AIM - Would you pull out every line of the material that contains the string "parts"?

---------- INFORMATION PROVIDED

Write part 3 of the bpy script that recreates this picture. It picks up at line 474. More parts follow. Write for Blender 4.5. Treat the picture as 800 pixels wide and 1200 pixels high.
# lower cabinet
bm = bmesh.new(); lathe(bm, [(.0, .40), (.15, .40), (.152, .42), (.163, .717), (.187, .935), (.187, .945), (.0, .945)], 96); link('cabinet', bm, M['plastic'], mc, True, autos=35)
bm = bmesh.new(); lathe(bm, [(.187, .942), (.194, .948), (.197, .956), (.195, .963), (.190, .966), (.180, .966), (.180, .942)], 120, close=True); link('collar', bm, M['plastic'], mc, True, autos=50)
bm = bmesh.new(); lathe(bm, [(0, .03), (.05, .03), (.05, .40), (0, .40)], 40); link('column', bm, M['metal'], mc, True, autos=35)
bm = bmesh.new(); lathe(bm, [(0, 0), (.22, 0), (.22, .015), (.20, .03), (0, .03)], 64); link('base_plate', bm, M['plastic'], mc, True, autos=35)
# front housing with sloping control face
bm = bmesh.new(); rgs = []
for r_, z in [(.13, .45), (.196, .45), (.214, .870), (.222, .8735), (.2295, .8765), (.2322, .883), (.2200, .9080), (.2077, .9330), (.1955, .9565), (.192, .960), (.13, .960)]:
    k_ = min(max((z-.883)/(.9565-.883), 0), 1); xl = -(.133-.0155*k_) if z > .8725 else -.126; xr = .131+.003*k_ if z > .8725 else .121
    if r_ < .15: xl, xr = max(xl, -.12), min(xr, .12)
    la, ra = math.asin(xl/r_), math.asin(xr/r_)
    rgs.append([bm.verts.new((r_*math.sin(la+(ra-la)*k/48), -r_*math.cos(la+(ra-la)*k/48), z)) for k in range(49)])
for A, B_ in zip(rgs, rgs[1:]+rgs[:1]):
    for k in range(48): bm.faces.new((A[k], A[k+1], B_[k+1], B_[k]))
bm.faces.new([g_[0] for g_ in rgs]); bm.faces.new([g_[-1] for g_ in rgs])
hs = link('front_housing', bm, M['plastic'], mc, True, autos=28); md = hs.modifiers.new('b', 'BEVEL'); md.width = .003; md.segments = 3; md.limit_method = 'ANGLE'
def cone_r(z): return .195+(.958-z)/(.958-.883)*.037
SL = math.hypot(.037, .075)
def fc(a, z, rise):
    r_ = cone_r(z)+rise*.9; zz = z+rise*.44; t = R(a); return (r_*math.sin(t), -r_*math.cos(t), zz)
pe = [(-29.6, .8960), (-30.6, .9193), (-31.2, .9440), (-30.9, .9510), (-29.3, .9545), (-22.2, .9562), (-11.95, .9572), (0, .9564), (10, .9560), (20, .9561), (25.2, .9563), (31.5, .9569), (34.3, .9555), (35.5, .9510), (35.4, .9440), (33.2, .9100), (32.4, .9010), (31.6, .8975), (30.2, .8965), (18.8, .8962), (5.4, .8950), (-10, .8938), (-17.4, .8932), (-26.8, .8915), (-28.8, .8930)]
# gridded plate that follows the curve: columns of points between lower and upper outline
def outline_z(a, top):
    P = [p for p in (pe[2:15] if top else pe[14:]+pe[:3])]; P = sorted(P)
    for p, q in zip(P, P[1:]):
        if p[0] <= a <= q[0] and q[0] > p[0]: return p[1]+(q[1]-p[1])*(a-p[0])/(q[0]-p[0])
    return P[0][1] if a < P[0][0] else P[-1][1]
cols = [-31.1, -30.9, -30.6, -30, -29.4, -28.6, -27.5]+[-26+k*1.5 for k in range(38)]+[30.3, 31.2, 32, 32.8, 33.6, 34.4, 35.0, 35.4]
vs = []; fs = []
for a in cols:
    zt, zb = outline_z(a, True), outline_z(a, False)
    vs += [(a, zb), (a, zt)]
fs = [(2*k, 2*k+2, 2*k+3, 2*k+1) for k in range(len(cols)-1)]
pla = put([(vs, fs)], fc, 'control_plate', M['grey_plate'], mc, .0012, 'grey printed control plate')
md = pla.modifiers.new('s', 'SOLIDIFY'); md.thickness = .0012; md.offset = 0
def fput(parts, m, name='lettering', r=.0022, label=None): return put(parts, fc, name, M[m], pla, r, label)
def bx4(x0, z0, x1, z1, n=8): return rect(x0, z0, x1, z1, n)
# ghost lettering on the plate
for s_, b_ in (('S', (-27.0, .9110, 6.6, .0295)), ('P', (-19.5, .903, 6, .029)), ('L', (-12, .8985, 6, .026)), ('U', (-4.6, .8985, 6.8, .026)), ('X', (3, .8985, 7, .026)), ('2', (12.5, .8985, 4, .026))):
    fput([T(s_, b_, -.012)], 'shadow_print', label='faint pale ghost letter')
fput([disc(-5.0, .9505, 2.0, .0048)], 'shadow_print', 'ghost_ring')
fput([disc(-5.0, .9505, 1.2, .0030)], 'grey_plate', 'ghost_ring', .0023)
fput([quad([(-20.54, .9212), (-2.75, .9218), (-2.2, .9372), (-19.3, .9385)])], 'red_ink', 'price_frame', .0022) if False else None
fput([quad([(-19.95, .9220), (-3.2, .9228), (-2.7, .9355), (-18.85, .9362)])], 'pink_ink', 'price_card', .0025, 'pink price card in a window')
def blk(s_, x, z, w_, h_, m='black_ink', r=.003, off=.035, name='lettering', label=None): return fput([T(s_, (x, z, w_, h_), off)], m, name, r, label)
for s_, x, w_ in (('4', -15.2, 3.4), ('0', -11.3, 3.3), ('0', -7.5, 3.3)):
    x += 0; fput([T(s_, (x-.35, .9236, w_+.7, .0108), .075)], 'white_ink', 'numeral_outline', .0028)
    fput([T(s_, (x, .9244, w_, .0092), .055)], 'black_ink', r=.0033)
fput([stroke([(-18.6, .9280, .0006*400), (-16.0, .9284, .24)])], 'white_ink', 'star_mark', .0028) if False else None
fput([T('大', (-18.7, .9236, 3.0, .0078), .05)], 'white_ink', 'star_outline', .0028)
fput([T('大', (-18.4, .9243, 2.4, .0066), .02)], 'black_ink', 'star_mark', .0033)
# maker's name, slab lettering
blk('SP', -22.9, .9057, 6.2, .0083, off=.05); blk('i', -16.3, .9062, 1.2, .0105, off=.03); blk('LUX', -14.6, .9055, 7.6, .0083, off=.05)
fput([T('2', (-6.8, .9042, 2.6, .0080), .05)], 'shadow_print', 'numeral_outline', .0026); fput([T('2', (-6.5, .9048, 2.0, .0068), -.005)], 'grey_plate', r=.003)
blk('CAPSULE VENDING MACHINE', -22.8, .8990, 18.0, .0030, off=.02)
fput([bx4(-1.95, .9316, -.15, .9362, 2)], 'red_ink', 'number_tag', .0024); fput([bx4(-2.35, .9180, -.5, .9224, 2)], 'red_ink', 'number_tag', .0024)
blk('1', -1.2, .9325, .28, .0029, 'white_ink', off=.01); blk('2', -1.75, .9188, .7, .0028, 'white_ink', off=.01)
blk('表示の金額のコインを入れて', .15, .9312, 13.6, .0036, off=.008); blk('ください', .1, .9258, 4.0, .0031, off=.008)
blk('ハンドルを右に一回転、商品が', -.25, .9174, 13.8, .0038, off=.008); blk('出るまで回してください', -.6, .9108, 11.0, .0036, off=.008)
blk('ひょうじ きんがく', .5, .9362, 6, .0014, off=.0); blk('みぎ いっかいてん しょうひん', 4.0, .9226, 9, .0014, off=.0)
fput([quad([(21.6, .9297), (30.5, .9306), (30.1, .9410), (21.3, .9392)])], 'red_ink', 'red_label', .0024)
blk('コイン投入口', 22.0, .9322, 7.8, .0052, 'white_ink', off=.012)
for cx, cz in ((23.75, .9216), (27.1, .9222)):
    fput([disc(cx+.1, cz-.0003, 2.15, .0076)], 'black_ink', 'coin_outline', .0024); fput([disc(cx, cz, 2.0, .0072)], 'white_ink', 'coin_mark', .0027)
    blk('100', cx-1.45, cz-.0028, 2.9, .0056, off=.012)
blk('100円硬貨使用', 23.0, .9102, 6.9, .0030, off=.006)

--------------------

WRITTEN SOLUTION -
Write part 3 of the bpy script that recreates this picture. It picks up at line 474. More parts follow. Write for Blender 4.5. Treat the picture as 800 pixels wide and 1200 pixels high.
def fput(parts, m, name='lettering', r=.0022, label=None): return put(parts, fc, name, M[m], pla, r, label)